How are summer placements faring?

As yet, some 50% students have been placed. This is our first year and when we meet companies, we tell them about what we do. We are also trying for more international placements. Already 10% of the students have been placed internationally. The fact that we are in Rajasthan does not go against us during placements. If you see the recruitment in the IIMs, they are same companies recruiting everywhere. We have video-conferencing facilities anyway. The only disadvantage I can see is that fewer live projects can be handled since there are few corporates in and around here.

Are you aware that the scenario in other management schools in Rajasthan is quite dismal and institutes are closing down?

Yes, but the shake-up had to happen. It is best that the institutes that started in a bid to just make money close down. Management is an easy avenue for people since the investment is low and many of them get approved by the All Indian Council for Technical Education (AICTE). The education scenario in Rajasthan is quite different compared to other states, people here are conservative with traditional values. We will help upgrade it. We will also do extensive research on Rajasthan but all this will take a while.

There seems to be a new IIMs versus older IIMs divide?
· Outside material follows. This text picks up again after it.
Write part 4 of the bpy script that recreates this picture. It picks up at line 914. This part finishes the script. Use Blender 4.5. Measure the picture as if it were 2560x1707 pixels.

Honestly, this is a wrong debate. India needs some 20 big institutes. Can all institutes come and and work together? May be not. It is not the case of an IIM having a number attached to it. Yes, there are issues like admissions, etc which we can come together for. In terms of faculty, we get that with our personal contacts. There is no divide among IIMs, only a few disagreements that too sometimes. All IIMs are different and at different stages of their journey. IIM is a brand in itself and I am the best example of that. A product of IIM Ahmedabad, a professor at IIM Bangalore and a director with IIM Udaipur.